### SHORT TASK:
Output the material exactly, but drop every image it holds.

### COLLECTED MATERIAL:
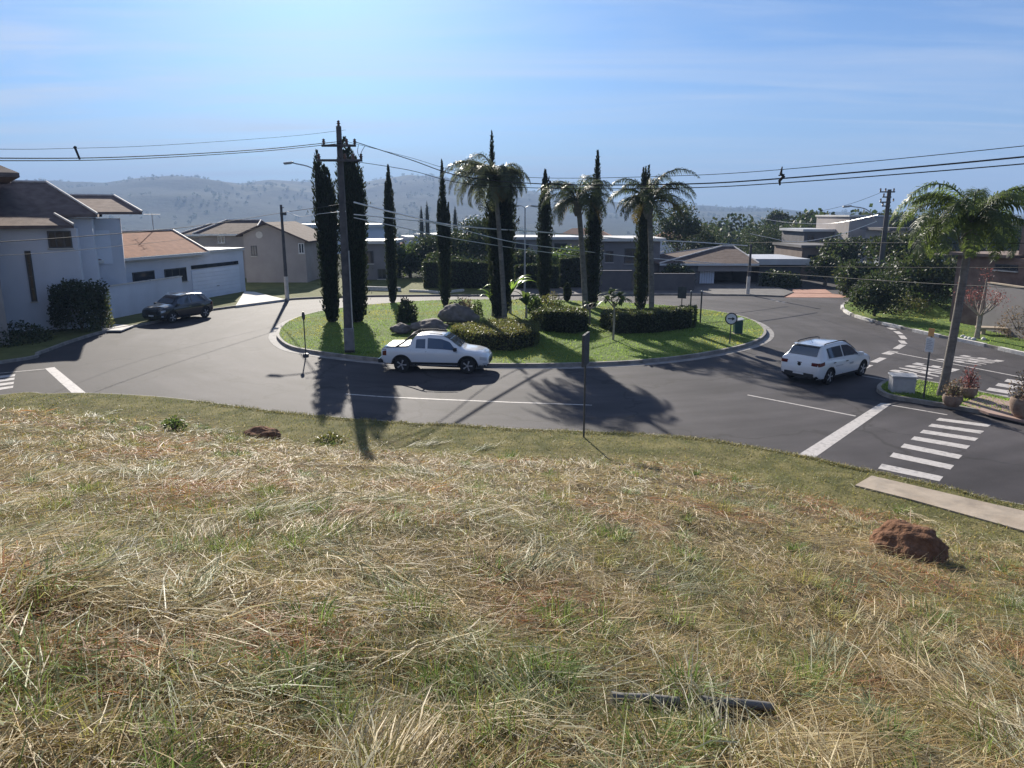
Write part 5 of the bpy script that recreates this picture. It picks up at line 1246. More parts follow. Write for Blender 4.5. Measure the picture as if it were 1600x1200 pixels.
def right_house():
    fr = Fr((P(1490, 450, 44).x, 44), (P(1680, 450, 37).x, 37)); root = empty('brown_house', fr(fr.L/2, 3, 0), 'tall brown house clad in horizontal boards at the right edge', 'house'); H = fr.hit
    zt = H(1560, 402)[1]; u1 = H(1585, 350)[0]
    w = MB(); fr.box(w, 0, fr.L+6, 0, 8, -.1, zt); part('lower_wall', w, 'siding', root)
    w = MB(); fr.box(w, u1, fr.L+6, .6, 8, zt+.003, H(1590, 316)[1]); part('upper_wall', w, 'brown_wall', root)
    z = H(1590, 312)[1]; hip(fr, root, u1, fr.L+6, .6, 8, z, u1+2.5, fr.L+4, 4, z+1.5, 'tile_brown', .5)
    e = MB(); fr.box(e, -.3, u1+.3, -.35, 8.2, zt+.003, zt+.16); part('flat_roof', e, 'brown_wall', root)
    window(fr, root, 1556, 412, 1590, 424, mull=2, frame='frame_dark'); at_origin(root)
    fw = Fr((P(1538, 480, 41).x, 41), (P(1720, 480, 33).x, 33)); r2 = empty('grey_garden_wall', fw(fw.L/2, 0, 0), 'plain grey garden wall in front of the brown boarded house', 'wall'); zt = fw.hit(1570, 446)[1]
    w = MB(); fw.box(w, 0, fw.L, 0, .2, -.05, zt); part('wall_body', w, 'grey_wall', r2)
    c = MB(); fw.box(c, -.03, fw.L, -.04, .24, zt+.003, zt+.06); part('coping', c, 'concrete', r2); at_origin(r2)
right_house()
# grassy bank rising to the houses on the right, and the stone bench slab on it
bank = MB(); 
bk = [G(1382, 484, .1), G(1420, 490, .1), G(1460, 495, .1), G(1500, 499, .1), G(1524, 504, .1)]; tp = [p+Vector((.6, 6, h)) for p, h in zip(bk, (.2, .8, 1.1, .9, .15))]
for i in range(4): bank.add([bk[i], bk[i+1], tp[i+1], tp[i]], [(0, 1, 2, 3)])
tag(bank.build('grass_bank', M['lawn'], smooth=True), kind='structure')
b = G(1553, 522, .12); bn = MB(); T = Matrix.Translation(b) @ Matrix.Rotation(R(-14), 4, 'Z'); bn.box(-.85, .85, -.35, .35, .28, .38, T); bn.box(-.7, -.5, -.28, .28, -.02, .277, T); bn.box(.5, .7, -.28, .28, -.02, .277, T)
tag(bn.build('stone_bench', M['concrete'], bevel=.012), 'pale concrete slab bench on the lawn right of the pruned tree', 'bench')

# the far town: one small house each, scattered through the valley
def far_houses():
    kinds = [('white_wall', 'tile_orange'), ('white_wall', 'roof_slab'), ('cream_wall', 'tile_brown'), ('cream_wall', 'tile_orange'), ('white_wall', 'metal_roof')]
    protos = []
    for i, (w, r) in enumerate(kinds):
        root = empty('far_house', (0, 0, -500))
        m = MB(); m.box(-4.5, 4.5, -4, 4, -3, 3.4); part('wall', m, w, root)
        m = MB(); z = 3.4
        if r in ('roof_slab', 'metal_roof'): m.box(-4.9, 4.9, -4.4, 4.4, z+.01, z+.45)
        else: m.add([(-5, -4.5, z), (5, -4.5, z), (5, 4.5, z), (-5, 4.5, z), (-2.2, 0, z+2), (2.2, 0, z+2)], [(0, 1, 5, 4), (1, 2, 5), (2, 3, 4, 5), (3, 0, 4), (3, 2, 1, 0)])
        part('roof', m, r, root); protos.append(root)
    spots = []
    rr = np.random.default_rng(11)
    while len(spots) < 64:
        px = rr.uniform(60, 1480); Y = 150*(1300/150)**rr.random()
        if fbm(np.array(px/130.), np.array(Y/300.), 3) < .46: continue
        spots.append((px, Y))
    used = set()
    for k, (px, Y) in enumerate(spots):
        i = k % 5; b = P(px, 340, Y); z = terrain_z(np.array(b.x), np.array(b.y)).item()
        o = protos[i] if i not in used else copy_tree(protos[i]); used.add(i)
        o.location = (b.x, b.y, z+.6); o.rotation_euler = (0, 0, rr.uniform(-.6, .6)); s = rr.uniform(.8, 1.5); o.scale = (s*rr.uniform(.9, 1.7), s, s)
        tag(o, 'tiny pale house among the trees of the hazy valley', 'house', 'tiny houses in the hazy valley')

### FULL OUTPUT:
Write part 5 of the bpy script that recreates this picture. It picks up at line 1246. More parts follow. Write for Blender 4.5. Measure the picture as if it were 1600x1200 pixels.
def right_house():
    fr = Fr((P(1490, 450, 44).x, 44), (P(1680, 450, 37).x, 37)); root = empty('brown_house', fr(fr.L/2, 3, 0), 'tall brown house clad in horizontal boards at the right edge', 'house'); H = fr.hit
    zt = H(1560, 402)[1]; u1 = H(1585, 350)[0]
    w = MB(); fr.box(w, 0, fr.L+6, 0, 8, -.1, zt); part('lower_wall', w, 'siding', root)
    w = MB(); fr.box(w, u1, fr.L+6, .6, 8, zt+.003, H(1590, 316)[1]); part('upper_wall', w, 'brown_wall', root)
    z = H(1590, 312)[1]; hip(fr, root, u1, fr.L+6, .6, 8, z, u1+2.5, fr.L+4, 4, z+1.5, 'tile_brown', .5)
    e = MB(); fr.box(e, -.3, u1+.3, -.35, 8.2, zt+.003, zt+.16); part('flat_roof', e, 'brown_wall', root)
    window(fr, root, 1556, 412, 1590, 424, mull=2, frame='frame_dark'); at_origin(root)
    fw = Fr((P(1538, 480, 41).x, 41), (P(1720, 480, 33).x, 33)); r2 = empty('grey_garden_wall', fw(fw.L/2, 0, 0), 'plain grey garden wall in front of the brown boarded house', 'wall'); zt = fw.hit(1570, 446)[1]
    w = MB(); fw.box(w, 0, fw.L, 0, .2, -.05, zt); part('wall_body', w, 'grey_wall', r2)
    c = MB(); fw.box(c, -.03, fw.L, -.04, .24, zt+.003, zt+.06); part('coping', c, 'concrete', r2); at_origin(r2)
right_house()
# grassy bank rising to the houses on the right, and the stone bench slab on it
bank = MB(); 
bk = [G(1382, 484, .1), G(1420, 490, .1), G(1460, 495, .1), G(1500, 499, .1), G(1524, 504, .1)]; tp = [p+Vector((.6, 6, h)) for p, h in zip(bk, (.2, .8, 1.1, .9, .15))]
for i in range(4): bank.add([bk[i], bk[i+1], tp[i+1], tp[i]], [(0, 1, 2, 3)])
tag(bank.build('grass_bank', M['lawn'], smooth=True), kind='structure')
b = G(1553, 522, .12); bn = MB(); T = Matrix.Translation(b) @ Matrix.Rotation(R(-14), 4, 'Z'); bn.box(-.85, .85, -.35, .35, .28, .38, T); bn.box(-.7, -.5, -.28, .28, -.02, .277, T); bn.box(.5, .7, -.28, .28, -.02, .277, T)
tag(bn.build('stone_bench', M['concrete'], bevel=.012), 'pale concrete slab bench on the lawn right of the pruned tree', 'bench')

# the far town: one small house each, scattered through the valley
def far_houses():
    kinds = [('white_wall', 'tile_orange'), ('white_wall', 'roof_slab'), ('cream_wall', 'tile_brown'), ('cream_wall', 'tile_orange'), ('white_wall', 'metal_roof')]
    protos = []
    for i, (w, r) in enumerate(kinds):
        root = empty('far_house', (0, 0, -500))
        m = MB(); m.box(-4.5, 4.5, -4, 4, -3, 3.4); part('wall', m, w, root)
        m = MB(); z = 3.4
        if r in ('roof_slab', 'metal_roof'): m.box(-4.9, 4.9, -4.4, 4.4, z+.01, z+.45)
        else: m.add([(-5, -4.5, z), (5, -4.5, z), (5, 4.5, z), (-5, 4.5, z), (-2.2, 0, z+2), (2.2, 0, z+2)], [(0, 1, 5, 4), (1, 2, 5), (2, 3, 4, 5), (3, 0, 4), (3, 2, 1, 0)])
        part('roof', m, r, root); protos.append(root)
    spots = []
    rr = np.random.default_rng(11)
    while len(spots) < 64:
        px = rr.uniform(60, 1480); Y = 150*(1300/150)**rr.random()
        if fbm(np.array(px/130.), np.array(Y/300.), 3) < .46: continue
        spots.append((px, Y))
    used = set()
    for k, (px, Y) in enumerate(spots):
        i = k % 5; b = P(px, 340, Y); z = terrain_z(np.array(b.x), np.array(b.y)).item()
        o = protos[i] if i not in used else copy_tree(protos[i]); used.add(i)
        o.location = (b.x, b.y, z+.6); o.rotation_euler = (0, 0, rr.uniform(-.6, .6)); s = rr.uniform(.8, 1.5); o.scale = (s*rr.uniform(.9, 1.7), s, s)
        tag(o, 'tiny pale house among the trees of the hazy valley', 'house', 'tiny houses in the hazy valley')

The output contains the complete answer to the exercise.